Transcribe all of the data exactly. Omit the pictures.

──────── Data extract ────────

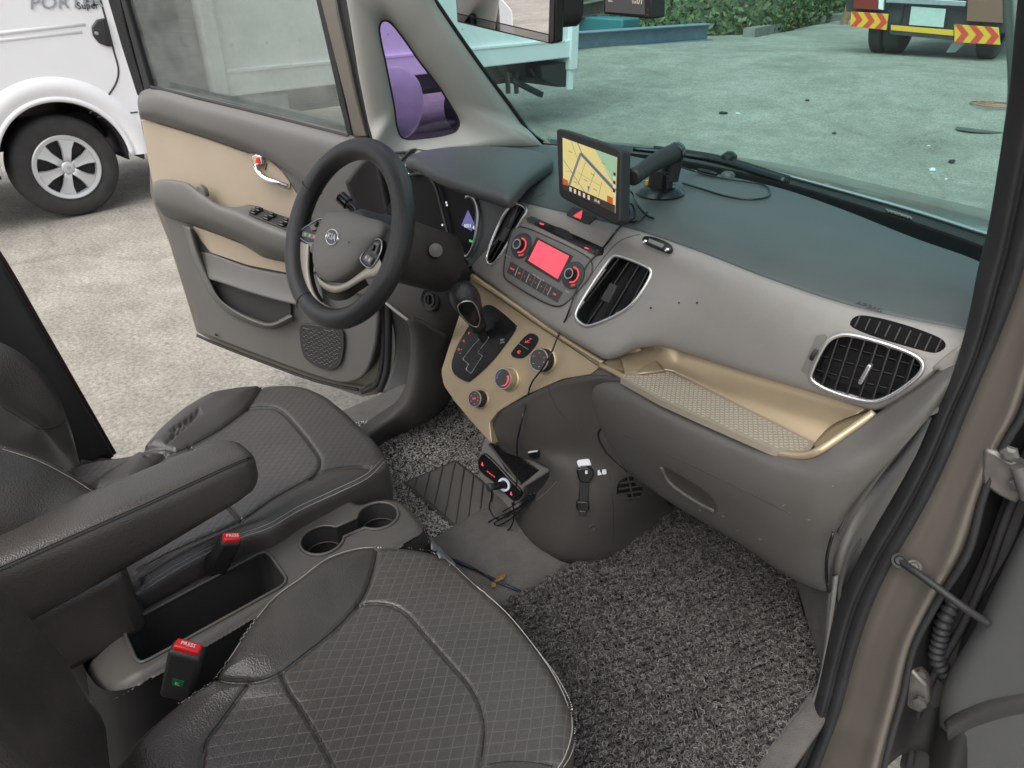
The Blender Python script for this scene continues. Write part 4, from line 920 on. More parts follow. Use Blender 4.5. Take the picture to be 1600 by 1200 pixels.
G().tube(cr(ats([(720, 385), (697, 374), (676, 365), (671, 359), (655, 358), (643, 354)], pl=ipl, off=.015), 40), .003, 8).build('bezel_trim', M_['steel'], ip, smooth=180)
G().tube(cr(ats([(640, 274), (655, 271), (668, 275), (680, 290), (690, 325), (700, 365)], pl=ipl, off=.012), 40), .004, 8).build('bezel_arc', M_['dark'], ip, smooth=180)
# hood pad over the instruments
HO = [(634, 252), (647, 256), (660, 264), (676, 273), (702, 284), (730, 294), (762, 304), (795, 313), (809, 301), (827, 282), (848, 267), (864, 256), (862, 250), (850, 244), (816, 237), (770, 233), (735, 233), (697, 235), (671, 238), (650, 243)]
zz = [1.09]*8+[1.09]*12
HP = np.array([at(p[0], p[1], z=z) for p, z in zip(HO, zz)]); HP = cr(HP, 120, True); c = HP.mean(0)
rings = [c+(HP-c)*.80+A3(0, .02, -.022), c+(HP-c)*.975+A3(0, .004, -.018), HP+A3(0, 0, -.010), HP]+[c+(HP-c)*s+A3(0, 0, h) for s, h in ((.985, .005), (.95, .009), (.85, .013), (.65, .017), (.4, .019), (.2, .02), (.01, .02))]
G().grid(rings, cv=True).build('instrument_hood', M_['dash'], DASH, smooth=180)
# left end of the dash: side vent, demist vent, cheek
chk = [[at(x, y, z=1.085) for x, y in ((640, 236), (652, 233), (672, 236))], [at(x, y, x=-.57) for x, y in ((618, 268), (634, 252), (650, 250))], [at(x, y, x=-.53) for x, y in ((632, 300), (648, 286), (672, 278))]]
G().grid(loft(chk, 14, 8)).build('dash_cheek', M_['dash'], DASH, smooth=180, solid=.004)
lv = [(636, 253), (647, 256), (652, 262), (645, 271), (638, 271), (634, 260)]
lpl = (at(642, 262, x=-.54), nrm(A3(.35, -.9, .2)))
g = G().prism(ats(lv, pl=lpl, off=.004), lpl[1], .02).build('air_vent', M_['matt'], DASH, bevel=.001)
G().tube(cr(ats(lv, pl=lpl, off=.005), 30, True), .002, 6, closed=True).build('vent_rim', M_['silver'], g)
for k in range(4): a, b = at(636+k*4, 256+k, pl=lpl, off=.006), at(632+k*5, 272, pl=lpl, off=.006); G().tube([a, b], .0011, 5).build('slat', M_['dark'], g)
dpl = (at(658, 242, z=1.095), A3(0, 0, 1)); G().prism(ats([(650, 243), (658, 237), (672, 239), (662, 242), (648, 246)], pl=dpl, off=.004), dpl[1], .006).build('demist_vent', M_['matt'], DASH, bevel=.001)

# ---- knee panel, column shroud ------------------------------------------
kp = [[at(x, y, y=yy) for x, y, yy in r] for r in (
    [(585, 360, -.02), (640, 358, .0), (690, 376, .01), (725, 402, .02), (742, 424, .0)],
    [(590, 420, -.05), (640, 420, -.05), (690, 430, -.05), (728, 440, -.03), (738, 440, -.02)],
    [(595, 462, -.06), (645, 480, -.07), (690, 490, -.06), (716, 500, -.04), (726, 480, -.03)],
    [(598, 470, -.05), (640, 500, -.06), (676, 530, -.05), (700, 545, -.03), (712, 530, -.02)])]
G().grid(loft(kp, 40, 10)).build('knee_panel', M_['lower'], DASH, smooth=180, solid=.006)
G().tube(cr([at(x, y, y=yy) for x, y, yy in ((597, 468, -.055), (620, 487, -.062), (645, 506, -.062), (668, 529, -.06), (685, 540, -.05), (700, 543, -.03))], 40), .0045, 8).build('panel_edge', M_['fascia'], DASH, smooth=180)
kpl = (at(672, 468, y=-.068), nrm(A3(.1, -.95, .25)))
c = at(672, 468, pl=kpl)
ks = G().lathe(c, kpl[1], [(0, -.01), (.030, -.01), (.030, .002), (.026, .004), (.022, .001), (.0, .001)], 36).build('ignition_switch', M_['matt'], DASH)
G().lathe(c, kpl[1], [(.012, .001), (.017, .001), (.017, .004), (.012, .004)], 30).build('switch_ring', M_['dark'], ks)
G().box(c+kpl[1]*.004, (.004, .02, .006), (frame2(kpl)[0], frame2(kpl)[1], kpl[1])).build('key_slot', M_['black'], ks, bevel=.001)

# ---- gold centre panel ----------------------------------------------------
gpl = plane3(at(735, 430, y=-.045), at(940, 575, y=-.06), at(765, 690, y=-.17)); gn = gpl[1]
GO = [(737, 428), (800, 472), (850, 507), (900, 538), (944, 566), (976, 589), (960, 586), (930, 584), (880, 592), (820, 618), (778, 643), (765, 660), (768, 692), (757, 682), (735, 657), (710, 627), (693, 602), (689, 580), (700, 545), (715, 500), (727, 462)]
gold = G().prism(rp(ats(GO, pl=gpl), 120, True), gn, .03).build('centre_panel', M_['gold'], DASH, bevel=.006, seg=3)
gold['label'] = 'champagne coloured panel with gear selector and heater knobs'
G().tube(cr(ats([(738, 431), (800, 474), (850, 509), (900, 541), (942, 567)], pl=gpl, off=.004), 60), .006, 8).build('panel_ledge', M_['gold'], gold, smooth=180)
G().tube(cr(ats([(745, 441), (800, 480), (850, 515), (900, 548), (938, 574)], pl=gpl, off=.0005), 60), .0012, 5).build('seam', M_['lower'], gold, smooth=180)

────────

• Final result:
The Blender Python script for this scene continues. Write part 4, from line 920 on. More parts follow. Use Blender 4.5. Take the picture to be 1600 by 1200 pixels.
G().tube(cr(ats([(720, 385), (697, 374), (676, 365), (671, 359), (655, 358), (643, 354)], pl=ipl, off=.015), 40), .003, 8).build('bezel_trim', M_['steel'], ip, smooth=180)
G().tube(cr(ats([(640, 274), (655, 271), (668, 275), (680, 290), (690, 325), (700, 365)], pl=ipl, off=.012), 40), .004, 8).build('bezel_arc', M_['dark'], ip, smooth=180)
# hood pad over the instruments
HO = [(634, 252), (647, 256), (660, 264), (676, 273), (702, 284), (730, 294), (762, 304), (795, 313), (809, 301), (827, 282), (848, 267), (864, 256), (862, 250), (850, 244), (816, 237), (770, 233), (735, 233), (697, 235), (671, 238), (650, 243)]
zz = [1.09]*8+[1.09]*12
HP = np.array([at(p[0], p[1], z=z) for p, z in zip(HO, zz)]); HP = cr(HP, 120, True); c = HP.mean(0)
rings = [c+(HP-c)*.80+A3(0, .02, -.022), c+(HP-c)*.975+A3(0, .004, -.018), HP+A3(0, 0, -.010), HP]+[c+(HP-c)*s+A3(0, 0, h) for s, h in ((.985, .005), (.95, .009), (.85, .013), (.65, .017), (.4, .019), (.2, .02), (.01, .02))]
G().grid(rings, cv=True).build('instrument_hood', M_['dash'], DASH, smooth=180)
# left end of the dash: side vent, demist vent, cheek
chk = [[at(x, y, z=1.085) for x, y in ((640, 236), (652, 233), (672, 236))], [at(x, y, x=-.57) for x, y in ((618, 268), (634, 252), (650, 250))], [at(x, y, x=-.53) for x, y in ((632, 300), (648, 286), (672, 278))]]
G().grid(loft(chk, 14, 8)).build('dash_cheek', M_['dash'], DASH, smooth=180, solid=.004)
lv = [(636, 253), (647, 256), (652, 262), (645, 271), (638, 271), (634, 260)]
lpl = (at(642, 262, x=-.54), nrm(A3(.35, -.9, .2)))
g = G().prism(ats(lv, pl=lpl, off=.004), lpl[1], .02).build('air_vent', M_['matt'], DASH, bevel=.001)
G().tube(cr(ats(lv, pl=lpl, off=.005), 30, True), .002, 6, closed=True).build('vent_rim', M_['silver'], g)
for k in range(4): a, b = at(636+k*4, 256+k, pl=lpl, off=.006), at(632+k*5, 272, pl=lpl, off=.006); G().tube([a, b], .0011, 5).build('slat', M_['dark'], g)
dpl = (at(658, 242, z=1.095), A3(0, 0, 1)); G().prism(ats([(650, 243), (658, 237), (672, 239), (662, 242), (648, 246)], pl=dpl, off=.004), dpl[1], .006).build('demist_vent', M_['matt'], DASH, bevel=.001)

# ---- knee panel, column shroud ------------------------------------------
kp = [[at(x, y, y=yy) for x, y, yy in r] for r in (
    [(585, 360, -.02), (640, 358, .0), (690, 376, .01), (725, 402, .02), (742, 424, .0)],
    [(590, 420, -.05), (640, 420, -.05), (690, 430, -.05), (728, 440, -.03), (738, 440, -.02)],
    [(595, 462, -.06), (645, 480, -.07), (690, 490, -.06), (716, 500, -.04), (726, 480, -.03)],
    [(598, 470, -.05), (640, 500, -.06), (676, 530, -.05), (700, 545, -.03), (712, 530, -.02)])]
G().grid(loft(kp, 40, 10)).build('knee_panel', M_['lower'], DASH, smooth=180, solid=.006)
G().tube(cr([at(x, y, y=yy) for x, y, yy in ((597, 468, -.055), (620, 487, -.062), (645, 506, -.062), (668, 529, -.06), (685, 540, -.05), (700, 543, -.03))], 40), .0045, 8).build('panel_edge', M_['fascia'], DASH, smooth=180)
kpl = (at(672, 468, y=-.068), nrm(A3(.1, -.95, .25)))
c = at(672, 468, pl=kpl)
ks = G().lathe(c, kpl[1], [(0, -.01), (.030, -.01), (.030, .002), (.026, .004), (.022, .001), (.0, .001)], 36).build('ignition_switch', M_['matt'], DASH)
G().lathe(c, kpl[1], [(.012, .001), (.017, .001), (.017, .004), (.012, .004)], 30).build('switch_ring', M_['dark'], ks)
G().box(c+kpl[1]*.004, (.004, .02, .006), (frame2(kpl)[0], frame2(kpl)[1], kpl[1])).build('key_slot', M_['black'], ks, bevel=.001)

# ---- gold centre panel ----------------------------------------------------
gpl = plane3(at(735, 430, y=-.045), at(940, 575, y=-.06), at(765, 690, y=-.17)); gn = gpl[1]
GO = [(737, 428), (800, 472), (850, 507), (900, 538), (944, 566), (976, 589), (960, 586), (930, 584), (880, 592), (820, 618), (778, 643), (765, 660), (768, 692), (757, 682), (735, 657), (710, 627), (693, 602), (689, 580), (700, 545), (715, 500), (727, 462)]
gold = G().prism(rp(ats(GO, pl=gpl), 120, True), gn, .03).build('centre_panel', M_['gold'], DASH, bevel=.006, seg=3)
gold['label'] = 'champagne coloured panel with gear selector and heater knobs'
G().tube(cr(ats([(738, 431), (800, 474), (850, 509), (900, 541), (942, 567)], pl=gpl, off=.004), 60), .006, 8).build('panel_ledge', M_['gold'], gold, smooth=180)
G().tube(cr(ats([(745, 441), (800, 480), (850, 515), (900, 548), (938, 574)], pl=gpl, off=.0005), 60), .0012, 5).build('seam', M_['lower'], gold, smooth=180)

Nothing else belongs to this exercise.